Only lines holding the word "this" should be copied from the material.

++++++

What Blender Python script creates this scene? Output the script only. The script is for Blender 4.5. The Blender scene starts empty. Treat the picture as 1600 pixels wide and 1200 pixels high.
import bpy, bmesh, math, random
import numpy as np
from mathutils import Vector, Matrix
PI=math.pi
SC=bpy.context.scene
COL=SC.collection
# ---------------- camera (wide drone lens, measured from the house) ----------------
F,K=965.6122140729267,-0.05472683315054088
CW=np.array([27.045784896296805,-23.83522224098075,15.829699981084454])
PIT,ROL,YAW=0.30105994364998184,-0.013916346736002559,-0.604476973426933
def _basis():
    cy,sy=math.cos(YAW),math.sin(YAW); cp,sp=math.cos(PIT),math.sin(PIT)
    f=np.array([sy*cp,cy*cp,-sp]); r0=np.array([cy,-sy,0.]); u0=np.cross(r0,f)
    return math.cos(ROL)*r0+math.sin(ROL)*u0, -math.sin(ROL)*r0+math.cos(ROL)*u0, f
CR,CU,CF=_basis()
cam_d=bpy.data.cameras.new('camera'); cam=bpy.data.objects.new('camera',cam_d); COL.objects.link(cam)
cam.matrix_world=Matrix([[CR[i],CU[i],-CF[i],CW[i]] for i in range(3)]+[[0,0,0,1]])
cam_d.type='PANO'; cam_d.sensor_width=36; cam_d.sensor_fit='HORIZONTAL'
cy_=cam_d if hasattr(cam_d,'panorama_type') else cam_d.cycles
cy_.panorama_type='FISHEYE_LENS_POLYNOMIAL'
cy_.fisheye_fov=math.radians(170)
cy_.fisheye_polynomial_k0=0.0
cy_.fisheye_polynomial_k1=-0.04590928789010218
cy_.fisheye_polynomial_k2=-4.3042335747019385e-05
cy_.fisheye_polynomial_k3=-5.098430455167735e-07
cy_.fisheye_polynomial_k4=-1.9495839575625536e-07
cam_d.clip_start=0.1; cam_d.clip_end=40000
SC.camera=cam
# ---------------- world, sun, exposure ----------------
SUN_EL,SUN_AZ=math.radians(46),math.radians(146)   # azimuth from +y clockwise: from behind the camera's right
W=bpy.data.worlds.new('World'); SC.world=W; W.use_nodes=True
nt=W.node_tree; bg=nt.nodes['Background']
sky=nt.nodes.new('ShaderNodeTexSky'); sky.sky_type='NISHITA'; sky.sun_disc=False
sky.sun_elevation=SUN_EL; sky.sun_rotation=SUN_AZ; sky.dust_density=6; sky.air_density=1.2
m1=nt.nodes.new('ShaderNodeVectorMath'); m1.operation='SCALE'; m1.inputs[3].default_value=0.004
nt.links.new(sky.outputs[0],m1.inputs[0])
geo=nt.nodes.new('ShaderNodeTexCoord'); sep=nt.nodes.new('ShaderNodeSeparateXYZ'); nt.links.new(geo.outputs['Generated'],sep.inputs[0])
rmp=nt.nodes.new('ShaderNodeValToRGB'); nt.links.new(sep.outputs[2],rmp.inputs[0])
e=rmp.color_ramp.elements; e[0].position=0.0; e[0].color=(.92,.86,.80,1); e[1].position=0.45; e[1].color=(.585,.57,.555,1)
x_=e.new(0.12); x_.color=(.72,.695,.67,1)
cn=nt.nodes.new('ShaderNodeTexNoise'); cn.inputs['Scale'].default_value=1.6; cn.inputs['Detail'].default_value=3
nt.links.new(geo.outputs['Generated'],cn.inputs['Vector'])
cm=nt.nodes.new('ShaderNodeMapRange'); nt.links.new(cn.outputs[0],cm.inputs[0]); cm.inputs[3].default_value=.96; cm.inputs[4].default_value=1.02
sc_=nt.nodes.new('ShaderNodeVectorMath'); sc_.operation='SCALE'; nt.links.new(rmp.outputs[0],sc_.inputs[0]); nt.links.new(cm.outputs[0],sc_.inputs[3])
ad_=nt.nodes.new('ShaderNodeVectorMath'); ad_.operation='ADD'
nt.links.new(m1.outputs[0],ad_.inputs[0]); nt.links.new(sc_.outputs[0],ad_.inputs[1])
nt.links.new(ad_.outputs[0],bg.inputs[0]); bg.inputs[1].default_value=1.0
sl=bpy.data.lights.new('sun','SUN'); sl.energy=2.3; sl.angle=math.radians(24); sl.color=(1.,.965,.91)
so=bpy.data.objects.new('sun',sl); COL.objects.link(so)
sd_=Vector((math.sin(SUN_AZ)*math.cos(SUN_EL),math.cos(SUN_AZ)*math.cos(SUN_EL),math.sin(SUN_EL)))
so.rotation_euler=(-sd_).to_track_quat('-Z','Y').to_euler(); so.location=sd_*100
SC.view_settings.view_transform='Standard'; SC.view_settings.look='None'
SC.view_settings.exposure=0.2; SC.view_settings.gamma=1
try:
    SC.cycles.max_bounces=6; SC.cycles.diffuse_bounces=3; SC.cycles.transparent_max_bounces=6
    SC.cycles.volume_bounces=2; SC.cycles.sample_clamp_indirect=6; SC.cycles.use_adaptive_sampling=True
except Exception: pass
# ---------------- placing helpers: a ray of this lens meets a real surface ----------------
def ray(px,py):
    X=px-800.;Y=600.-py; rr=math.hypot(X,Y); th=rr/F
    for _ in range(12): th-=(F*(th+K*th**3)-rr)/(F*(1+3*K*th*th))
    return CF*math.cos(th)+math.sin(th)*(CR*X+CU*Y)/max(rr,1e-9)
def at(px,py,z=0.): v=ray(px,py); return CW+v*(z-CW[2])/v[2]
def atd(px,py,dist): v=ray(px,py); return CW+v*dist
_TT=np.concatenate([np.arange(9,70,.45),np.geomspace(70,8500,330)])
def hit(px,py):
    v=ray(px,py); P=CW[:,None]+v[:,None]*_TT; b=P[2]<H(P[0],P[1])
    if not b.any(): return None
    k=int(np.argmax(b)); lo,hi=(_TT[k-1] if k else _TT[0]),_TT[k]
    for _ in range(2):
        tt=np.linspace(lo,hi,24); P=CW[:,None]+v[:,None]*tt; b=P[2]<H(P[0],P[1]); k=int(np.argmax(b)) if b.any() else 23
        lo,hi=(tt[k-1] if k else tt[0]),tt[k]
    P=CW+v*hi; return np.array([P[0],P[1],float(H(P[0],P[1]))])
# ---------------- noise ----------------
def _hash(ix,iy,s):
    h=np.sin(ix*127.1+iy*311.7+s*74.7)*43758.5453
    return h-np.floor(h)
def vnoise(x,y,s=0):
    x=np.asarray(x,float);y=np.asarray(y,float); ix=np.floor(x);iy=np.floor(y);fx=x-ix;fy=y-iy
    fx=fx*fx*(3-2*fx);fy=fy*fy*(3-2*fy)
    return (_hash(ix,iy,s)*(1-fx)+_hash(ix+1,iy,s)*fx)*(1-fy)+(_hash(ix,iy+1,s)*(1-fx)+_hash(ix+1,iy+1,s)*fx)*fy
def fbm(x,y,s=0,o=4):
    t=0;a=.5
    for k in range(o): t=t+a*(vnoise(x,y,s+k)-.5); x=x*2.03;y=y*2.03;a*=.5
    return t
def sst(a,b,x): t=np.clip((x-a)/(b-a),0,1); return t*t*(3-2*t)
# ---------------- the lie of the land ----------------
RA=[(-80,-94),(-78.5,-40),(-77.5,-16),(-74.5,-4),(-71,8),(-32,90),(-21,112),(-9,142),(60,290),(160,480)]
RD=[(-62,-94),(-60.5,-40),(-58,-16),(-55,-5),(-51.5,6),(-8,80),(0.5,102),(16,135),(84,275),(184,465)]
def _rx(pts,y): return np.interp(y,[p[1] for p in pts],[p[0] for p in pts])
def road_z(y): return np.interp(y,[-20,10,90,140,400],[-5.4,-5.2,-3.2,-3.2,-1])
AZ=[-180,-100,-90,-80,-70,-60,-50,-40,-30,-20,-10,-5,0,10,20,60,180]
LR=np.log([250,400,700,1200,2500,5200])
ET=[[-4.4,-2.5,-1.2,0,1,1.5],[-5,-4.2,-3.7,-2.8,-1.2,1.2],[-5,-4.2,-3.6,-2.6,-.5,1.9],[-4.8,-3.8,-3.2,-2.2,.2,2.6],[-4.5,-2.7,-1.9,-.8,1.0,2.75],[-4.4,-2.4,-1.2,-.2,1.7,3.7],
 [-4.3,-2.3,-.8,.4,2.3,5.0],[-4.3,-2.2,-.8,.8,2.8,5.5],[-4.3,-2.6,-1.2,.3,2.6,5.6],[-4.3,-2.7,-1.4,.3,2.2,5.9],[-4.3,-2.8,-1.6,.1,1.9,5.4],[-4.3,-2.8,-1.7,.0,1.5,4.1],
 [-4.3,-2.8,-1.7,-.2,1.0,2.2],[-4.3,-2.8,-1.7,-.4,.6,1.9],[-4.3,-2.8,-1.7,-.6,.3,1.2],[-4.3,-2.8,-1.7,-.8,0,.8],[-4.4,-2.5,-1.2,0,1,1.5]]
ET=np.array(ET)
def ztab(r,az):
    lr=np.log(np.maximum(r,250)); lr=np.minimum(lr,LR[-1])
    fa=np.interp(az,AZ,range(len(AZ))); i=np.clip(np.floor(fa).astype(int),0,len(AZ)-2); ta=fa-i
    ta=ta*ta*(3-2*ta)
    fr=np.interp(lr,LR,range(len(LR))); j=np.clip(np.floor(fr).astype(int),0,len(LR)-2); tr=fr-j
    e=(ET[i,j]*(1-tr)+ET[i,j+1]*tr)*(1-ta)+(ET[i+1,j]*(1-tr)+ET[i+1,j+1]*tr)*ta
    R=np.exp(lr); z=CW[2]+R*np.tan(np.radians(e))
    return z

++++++

* **Correct answer**:
What Blender Python script creates this scene? Output the script only. The script is for Blender 4.5. The Blender scene starts empty. Treat the picture as 1600 pixels wide and 1200 pixels high.
# ---------------- placing helpers: a ray of this lens meets a real surface ----------------